Show And Feel

American kids have a huge advantage in public speaking because from a young age, they have to “show and tell” – that is, they bring something to school, stand up in front of their class, show the object, and tell the class all about it. This should be mandatory in all schools, including high schools where many teenagers sadly unlearn the creativity and fearlessness of their childhood.

There’s another thing that presenters need to know, and that’s what I’m going to call “show and feel”. No, I am not suggesting you get tactile with your audience.

It’s quite simply that audiences will naturally tend to copy the presenter’s emotions. This is mainly down to the recently-discovered mirror neurons, which produce the same feeling when we see someone else experience something as we feel when we experience it ourselves.

I was reminded of this recently when I was at the Comédie Française watching Shakespeare’s The Merry Wives of Windsor. At one point Falstaff was about to take a swig of wine which he had previously found very unpleasant, and which he had doubtless forgotten. As he raised the bottle to his lips, I found that I was screwing up my eyes and nose, just like the lady in the picture above. I was feeling the disgust which Falstaff was feeling. My mirror neurons were in action.

Apply this to presenting. If you appear bored, your audience will feel bored. If you look like you really don’t want to be there, your audience won’t want to be there either.

If when you say “I’m excited about this” you sound more like Marvin the Paranoid Android than Steve Jobs, nobody will believe you are excited, and they won’t be excited either.
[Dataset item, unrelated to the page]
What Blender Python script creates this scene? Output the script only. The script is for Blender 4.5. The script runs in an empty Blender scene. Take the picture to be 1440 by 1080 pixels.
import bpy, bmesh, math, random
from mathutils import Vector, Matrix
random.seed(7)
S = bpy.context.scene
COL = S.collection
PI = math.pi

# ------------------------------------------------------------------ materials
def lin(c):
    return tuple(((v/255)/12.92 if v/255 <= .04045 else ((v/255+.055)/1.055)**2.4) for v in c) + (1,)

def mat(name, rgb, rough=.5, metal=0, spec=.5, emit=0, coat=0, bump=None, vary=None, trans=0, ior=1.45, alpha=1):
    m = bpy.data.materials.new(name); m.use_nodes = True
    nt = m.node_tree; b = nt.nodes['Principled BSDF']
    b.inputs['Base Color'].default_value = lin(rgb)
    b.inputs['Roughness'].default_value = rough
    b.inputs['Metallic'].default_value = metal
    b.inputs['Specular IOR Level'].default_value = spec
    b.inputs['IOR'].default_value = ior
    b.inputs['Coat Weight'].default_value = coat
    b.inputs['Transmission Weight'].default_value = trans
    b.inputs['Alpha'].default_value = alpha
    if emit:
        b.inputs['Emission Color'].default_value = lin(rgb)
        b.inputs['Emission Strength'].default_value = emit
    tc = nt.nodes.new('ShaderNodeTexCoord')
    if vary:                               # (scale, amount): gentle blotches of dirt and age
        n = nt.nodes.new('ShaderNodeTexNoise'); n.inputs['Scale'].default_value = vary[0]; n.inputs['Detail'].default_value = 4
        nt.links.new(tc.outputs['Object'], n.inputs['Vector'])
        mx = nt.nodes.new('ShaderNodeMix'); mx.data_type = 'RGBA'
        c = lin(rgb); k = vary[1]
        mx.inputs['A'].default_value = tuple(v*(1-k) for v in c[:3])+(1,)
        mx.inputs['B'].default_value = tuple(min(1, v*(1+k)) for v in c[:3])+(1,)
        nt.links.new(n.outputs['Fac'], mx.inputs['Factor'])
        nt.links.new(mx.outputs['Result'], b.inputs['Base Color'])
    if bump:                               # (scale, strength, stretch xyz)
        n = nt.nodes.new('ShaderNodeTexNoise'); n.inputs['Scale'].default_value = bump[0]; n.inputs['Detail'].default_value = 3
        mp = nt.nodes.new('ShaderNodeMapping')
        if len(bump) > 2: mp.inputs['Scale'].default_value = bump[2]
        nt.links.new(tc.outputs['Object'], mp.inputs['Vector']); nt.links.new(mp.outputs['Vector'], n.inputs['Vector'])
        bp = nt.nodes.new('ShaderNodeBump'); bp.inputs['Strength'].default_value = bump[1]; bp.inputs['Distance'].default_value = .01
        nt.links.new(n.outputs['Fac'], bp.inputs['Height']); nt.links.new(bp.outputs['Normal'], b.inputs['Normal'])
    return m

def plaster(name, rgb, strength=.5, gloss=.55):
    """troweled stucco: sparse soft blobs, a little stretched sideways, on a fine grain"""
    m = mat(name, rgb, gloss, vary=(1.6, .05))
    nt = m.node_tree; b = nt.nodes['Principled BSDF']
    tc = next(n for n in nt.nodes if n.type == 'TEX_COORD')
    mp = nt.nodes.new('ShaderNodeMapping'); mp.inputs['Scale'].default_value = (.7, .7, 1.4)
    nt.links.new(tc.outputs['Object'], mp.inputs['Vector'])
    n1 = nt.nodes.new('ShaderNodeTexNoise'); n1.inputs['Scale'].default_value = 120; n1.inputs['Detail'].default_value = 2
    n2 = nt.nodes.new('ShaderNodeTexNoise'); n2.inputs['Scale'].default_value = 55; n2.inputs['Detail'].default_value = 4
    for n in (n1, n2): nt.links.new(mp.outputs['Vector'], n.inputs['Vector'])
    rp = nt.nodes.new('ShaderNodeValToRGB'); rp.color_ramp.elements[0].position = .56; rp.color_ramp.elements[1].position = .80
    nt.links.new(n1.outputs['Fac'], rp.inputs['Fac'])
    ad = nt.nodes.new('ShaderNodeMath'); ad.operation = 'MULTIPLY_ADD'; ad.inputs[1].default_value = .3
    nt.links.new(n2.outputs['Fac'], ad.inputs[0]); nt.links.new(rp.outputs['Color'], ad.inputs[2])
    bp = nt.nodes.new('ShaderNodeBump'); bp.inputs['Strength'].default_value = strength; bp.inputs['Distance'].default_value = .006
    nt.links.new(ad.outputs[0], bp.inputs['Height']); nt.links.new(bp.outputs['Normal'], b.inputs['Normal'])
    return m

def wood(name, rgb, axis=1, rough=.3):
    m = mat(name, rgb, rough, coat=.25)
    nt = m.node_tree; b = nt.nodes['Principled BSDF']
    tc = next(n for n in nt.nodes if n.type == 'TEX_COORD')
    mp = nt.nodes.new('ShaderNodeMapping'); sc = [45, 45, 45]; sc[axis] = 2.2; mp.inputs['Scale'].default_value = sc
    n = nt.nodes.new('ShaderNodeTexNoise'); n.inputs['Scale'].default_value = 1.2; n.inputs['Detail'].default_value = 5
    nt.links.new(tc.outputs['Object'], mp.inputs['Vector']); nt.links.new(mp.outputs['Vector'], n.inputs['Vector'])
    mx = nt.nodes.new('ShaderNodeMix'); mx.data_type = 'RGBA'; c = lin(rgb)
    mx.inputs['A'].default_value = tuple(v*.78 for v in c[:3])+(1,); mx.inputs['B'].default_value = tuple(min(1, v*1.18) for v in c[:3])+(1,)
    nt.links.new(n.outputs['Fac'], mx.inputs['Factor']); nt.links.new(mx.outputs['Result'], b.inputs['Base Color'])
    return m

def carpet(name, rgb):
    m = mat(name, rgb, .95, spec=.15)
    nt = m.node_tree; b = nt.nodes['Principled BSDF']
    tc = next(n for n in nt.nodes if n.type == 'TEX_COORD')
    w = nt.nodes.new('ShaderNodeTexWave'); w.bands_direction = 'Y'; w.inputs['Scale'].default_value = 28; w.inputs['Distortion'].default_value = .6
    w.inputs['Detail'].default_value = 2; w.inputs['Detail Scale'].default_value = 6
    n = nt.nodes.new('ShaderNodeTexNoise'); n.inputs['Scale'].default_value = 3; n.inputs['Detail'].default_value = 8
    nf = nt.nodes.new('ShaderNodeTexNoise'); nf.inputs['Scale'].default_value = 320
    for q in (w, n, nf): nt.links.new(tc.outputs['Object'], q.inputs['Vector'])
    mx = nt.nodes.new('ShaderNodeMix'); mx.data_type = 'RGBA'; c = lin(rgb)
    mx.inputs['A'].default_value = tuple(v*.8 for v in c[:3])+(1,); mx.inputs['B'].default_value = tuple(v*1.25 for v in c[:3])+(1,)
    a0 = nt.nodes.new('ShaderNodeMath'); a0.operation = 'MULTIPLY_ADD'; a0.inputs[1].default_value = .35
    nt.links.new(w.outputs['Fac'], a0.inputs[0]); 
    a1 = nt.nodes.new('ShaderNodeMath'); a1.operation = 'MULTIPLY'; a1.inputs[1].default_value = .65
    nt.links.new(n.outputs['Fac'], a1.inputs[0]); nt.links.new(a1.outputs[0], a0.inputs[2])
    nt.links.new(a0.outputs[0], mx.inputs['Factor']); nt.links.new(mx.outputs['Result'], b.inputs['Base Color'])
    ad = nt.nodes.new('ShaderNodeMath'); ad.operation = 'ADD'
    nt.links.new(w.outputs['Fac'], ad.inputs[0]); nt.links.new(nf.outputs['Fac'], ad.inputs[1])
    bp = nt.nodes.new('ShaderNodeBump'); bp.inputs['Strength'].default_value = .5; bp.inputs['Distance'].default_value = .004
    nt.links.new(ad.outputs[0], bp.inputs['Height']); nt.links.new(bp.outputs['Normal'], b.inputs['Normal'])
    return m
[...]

On the other hand, if you appear passionate about your idea, if you look like you are enjoying yourself and feeling comfortable, if you smile at appropriate times, then your audience will most likely mirror those positive emotions.

Yesterday a student in one of my classes gave a presentation where he was smiling almost all the time, laughing from time to time, and was clearly very enthusiastic about his subject. I just couldn’t help enjoying it. On the other hand, at one of the TEDx events I worked at last year, one presenter took the stage in a very bad mood, and hated his talk as much as the audience did.

If you want your audience to enjoy your talk, enjoy it yourself  – visibly. Show positive emotions, and your audience will mirror them.